D’autres problèmes non négligeables
La saumure n’est pas le seul danger environnemental que comporte ce procédé de dessalement. Dès septembre 2001, le programme des Nations Unies pour l’environnement, dans le cadre de son plan d’action pour la Méditerranée, évaluait les impacts du dessalement sur l’environnement dans un rapport de 92 pages.

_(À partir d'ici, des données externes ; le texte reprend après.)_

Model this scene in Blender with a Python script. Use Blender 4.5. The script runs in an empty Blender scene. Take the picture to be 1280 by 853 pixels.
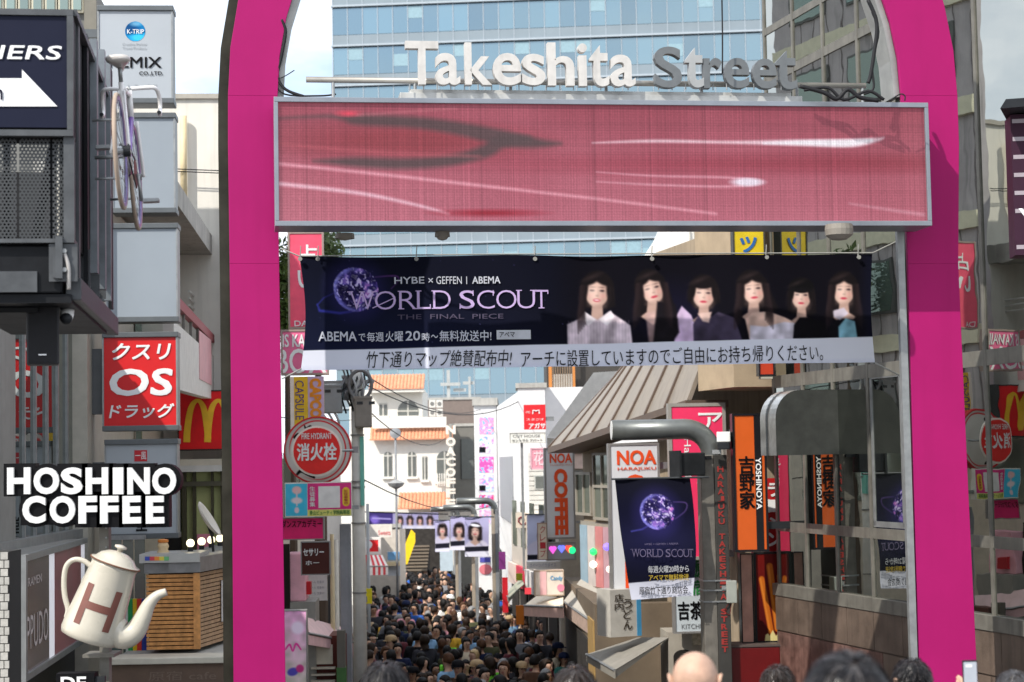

Premièrement, pour fonctionner, l’unité a besoin d'énergie électrique. “Sachant comment est produite l’électricité en Corse, il faut se poser les bonnes questions. Faut-il vraiment utiliser des énergies fossiles pour produire de l’eau douce ?”, s’interroge Christophe Mori. Le chercheur est d’autant plus préoccupé par les produits utilisés pour rendre l’eau douce : “Plusieurs éléments entrent en jeu dans le processus et seront ensuite rejetés en mer avec la saumure. Souvent des éléments chimiques ,bioaccumulables qui vont remonter toute la chaîne alimentaire”. Anti-tartre, anti-corrosion, chlore, cuivre, antifouling. Tous pourraient se retrouver mêlés à l’eau de rejet, en fonction de la composition des matériaux utilisés.
Dernier point, l’eau rejetée sera plus chaude que celle prélevée. Ce qui pourrait occasionner une hausse moyenne de 0,65 degrés de la température de l’eau en mer selon certains relevés comme ceux effectués aux Emirats Arabes Unis dans les eaux de rejets de l’usine de Fujairah. Dans un contexte de réchauffement des eaux de surface en Méditerranée, la chose se complique.
“Nous sommes en pleine période de réchauffement climatique. Est-il vraiment raisonnable d’envisager le dessalement comme une solution durable ? D’autres solutions existent comme les retenues collinaires mais cela prend du temps à mettre en place et nous sommes toujours dans le court-termisme”, lance Christophe Mori en guise de conclusion.